What do the lines from the top of the data through the line with "wn['Background'].inputs[1].default_value = 10.0" say? Quote them exactly and include both ends.
BEGIN Material provided
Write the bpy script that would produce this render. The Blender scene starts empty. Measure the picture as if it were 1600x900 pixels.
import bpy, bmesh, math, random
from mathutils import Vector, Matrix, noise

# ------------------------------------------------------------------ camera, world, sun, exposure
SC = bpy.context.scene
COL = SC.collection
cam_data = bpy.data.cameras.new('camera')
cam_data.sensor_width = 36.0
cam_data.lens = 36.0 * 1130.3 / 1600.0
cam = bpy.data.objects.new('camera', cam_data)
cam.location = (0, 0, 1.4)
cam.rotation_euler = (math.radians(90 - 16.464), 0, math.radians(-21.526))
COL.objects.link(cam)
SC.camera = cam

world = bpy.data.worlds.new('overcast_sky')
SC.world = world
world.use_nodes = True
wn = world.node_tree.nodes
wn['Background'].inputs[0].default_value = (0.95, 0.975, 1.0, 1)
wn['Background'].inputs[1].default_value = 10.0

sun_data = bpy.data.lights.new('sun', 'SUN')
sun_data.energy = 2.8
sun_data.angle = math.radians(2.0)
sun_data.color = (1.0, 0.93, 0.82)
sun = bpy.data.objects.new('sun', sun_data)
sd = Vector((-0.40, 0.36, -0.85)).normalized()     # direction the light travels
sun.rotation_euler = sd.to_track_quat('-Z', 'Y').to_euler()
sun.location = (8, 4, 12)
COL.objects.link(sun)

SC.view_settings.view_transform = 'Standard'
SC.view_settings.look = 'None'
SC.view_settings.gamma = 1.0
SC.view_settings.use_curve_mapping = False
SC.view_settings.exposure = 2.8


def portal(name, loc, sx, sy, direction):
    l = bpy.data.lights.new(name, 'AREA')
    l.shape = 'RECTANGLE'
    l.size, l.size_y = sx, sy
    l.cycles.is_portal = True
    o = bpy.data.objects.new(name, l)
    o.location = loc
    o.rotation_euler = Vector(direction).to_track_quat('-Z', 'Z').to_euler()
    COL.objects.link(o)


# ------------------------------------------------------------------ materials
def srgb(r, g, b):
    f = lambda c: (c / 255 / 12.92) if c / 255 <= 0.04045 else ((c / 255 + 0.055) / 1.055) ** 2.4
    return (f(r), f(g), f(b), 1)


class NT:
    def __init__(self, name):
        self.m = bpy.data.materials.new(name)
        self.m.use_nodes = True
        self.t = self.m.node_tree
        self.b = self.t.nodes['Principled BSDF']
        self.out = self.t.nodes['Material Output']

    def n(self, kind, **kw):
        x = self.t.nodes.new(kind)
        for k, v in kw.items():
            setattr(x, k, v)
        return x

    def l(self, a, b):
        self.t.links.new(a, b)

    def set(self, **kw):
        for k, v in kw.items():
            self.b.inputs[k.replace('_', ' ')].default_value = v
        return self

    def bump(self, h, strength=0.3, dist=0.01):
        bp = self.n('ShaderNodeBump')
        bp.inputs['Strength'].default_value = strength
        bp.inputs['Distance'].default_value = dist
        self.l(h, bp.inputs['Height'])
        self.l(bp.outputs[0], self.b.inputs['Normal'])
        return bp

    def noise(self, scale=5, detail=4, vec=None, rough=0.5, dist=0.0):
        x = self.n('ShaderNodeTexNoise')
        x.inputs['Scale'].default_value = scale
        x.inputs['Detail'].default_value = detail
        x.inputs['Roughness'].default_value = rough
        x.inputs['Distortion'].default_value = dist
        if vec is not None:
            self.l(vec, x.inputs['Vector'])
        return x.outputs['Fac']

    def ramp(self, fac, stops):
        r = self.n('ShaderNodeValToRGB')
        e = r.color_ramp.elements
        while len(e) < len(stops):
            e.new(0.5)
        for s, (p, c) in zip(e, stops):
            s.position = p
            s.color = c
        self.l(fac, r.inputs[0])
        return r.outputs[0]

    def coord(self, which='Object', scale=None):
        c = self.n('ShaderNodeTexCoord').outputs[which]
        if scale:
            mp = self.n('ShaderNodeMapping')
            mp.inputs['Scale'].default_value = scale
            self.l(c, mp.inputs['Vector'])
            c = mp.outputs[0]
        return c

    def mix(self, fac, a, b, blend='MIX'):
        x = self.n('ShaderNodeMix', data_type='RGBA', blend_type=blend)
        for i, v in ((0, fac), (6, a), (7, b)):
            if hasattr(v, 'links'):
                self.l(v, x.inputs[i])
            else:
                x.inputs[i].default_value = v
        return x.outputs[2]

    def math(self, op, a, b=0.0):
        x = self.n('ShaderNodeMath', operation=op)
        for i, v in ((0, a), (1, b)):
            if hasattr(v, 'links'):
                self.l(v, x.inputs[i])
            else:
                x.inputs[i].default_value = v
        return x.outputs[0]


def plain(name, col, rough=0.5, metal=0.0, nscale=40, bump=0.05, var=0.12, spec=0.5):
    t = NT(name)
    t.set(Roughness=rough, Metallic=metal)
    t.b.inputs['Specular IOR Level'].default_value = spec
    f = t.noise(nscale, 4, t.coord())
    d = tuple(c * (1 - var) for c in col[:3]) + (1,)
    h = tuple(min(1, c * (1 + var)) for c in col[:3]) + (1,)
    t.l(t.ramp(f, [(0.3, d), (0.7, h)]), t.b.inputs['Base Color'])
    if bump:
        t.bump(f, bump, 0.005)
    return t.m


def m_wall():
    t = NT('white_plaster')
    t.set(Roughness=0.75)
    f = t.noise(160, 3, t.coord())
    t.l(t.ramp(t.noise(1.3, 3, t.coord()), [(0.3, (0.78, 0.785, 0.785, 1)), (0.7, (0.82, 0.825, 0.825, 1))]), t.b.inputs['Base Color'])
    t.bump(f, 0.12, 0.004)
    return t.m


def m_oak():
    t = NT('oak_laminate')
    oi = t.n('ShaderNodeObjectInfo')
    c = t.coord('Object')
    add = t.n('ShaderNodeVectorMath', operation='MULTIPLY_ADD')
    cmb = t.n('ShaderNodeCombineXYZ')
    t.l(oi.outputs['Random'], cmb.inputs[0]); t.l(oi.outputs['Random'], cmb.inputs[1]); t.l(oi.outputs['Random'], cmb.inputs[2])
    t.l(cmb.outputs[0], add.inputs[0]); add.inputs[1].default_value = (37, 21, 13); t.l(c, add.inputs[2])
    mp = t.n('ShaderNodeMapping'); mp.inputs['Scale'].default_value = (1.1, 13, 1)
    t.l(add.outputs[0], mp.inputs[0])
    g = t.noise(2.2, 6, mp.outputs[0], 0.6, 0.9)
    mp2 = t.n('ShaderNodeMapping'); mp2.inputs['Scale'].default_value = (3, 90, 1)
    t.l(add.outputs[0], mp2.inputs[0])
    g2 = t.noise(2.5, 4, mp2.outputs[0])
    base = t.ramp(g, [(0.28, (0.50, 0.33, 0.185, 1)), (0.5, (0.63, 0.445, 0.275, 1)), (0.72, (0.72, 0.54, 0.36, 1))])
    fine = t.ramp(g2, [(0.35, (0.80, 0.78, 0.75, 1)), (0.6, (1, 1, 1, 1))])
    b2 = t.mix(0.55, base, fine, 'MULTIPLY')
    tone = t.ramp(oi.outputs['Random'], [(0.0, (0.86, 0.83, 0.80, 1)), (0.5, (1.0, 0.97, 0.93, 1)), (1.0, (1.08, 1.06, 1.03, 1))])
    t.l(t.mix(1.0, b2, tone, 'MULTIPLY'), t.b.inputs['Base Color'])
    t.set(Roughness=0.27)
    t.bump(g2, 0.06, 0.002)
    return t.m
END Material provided
Exercise result
Write the bpy script that would produce this render. The Blender scene starts empty. Measure the picture as if it were 1600x900 pixels.
import bpy, bmesh, math, random
from mathutils import Vector, Matrix, noise

# ------------------------------------------------------------------ camera, world, sun, exposure
SC = bpy.context.scene
COL = SC.collection
cam_data = bpy.data.cameras.new('camera')
cam_data.sensor_width = 36.0
cam_data.lens = 36.0 * 1130.3 / 1600.0
cam = bpy.data.objects.new('camera', cam_data)
cam.location = (0, 0, 1.4)
cam.rotation_euler = (math.radians(90 - 16.464), 0, math.radians(-21.526))
COL.objects.link(cam)
SC.camera = cam

world = bpy.data.worlds.new('overcast_sky')
SC.world = world
world.use_nodes = True
wn = world.node_tree.nodes
wn['Background'].inputs[0].default_value = (0.95, 0.975, 1.0, 1)
wn['Background'].inputs[1].default_value = 10.0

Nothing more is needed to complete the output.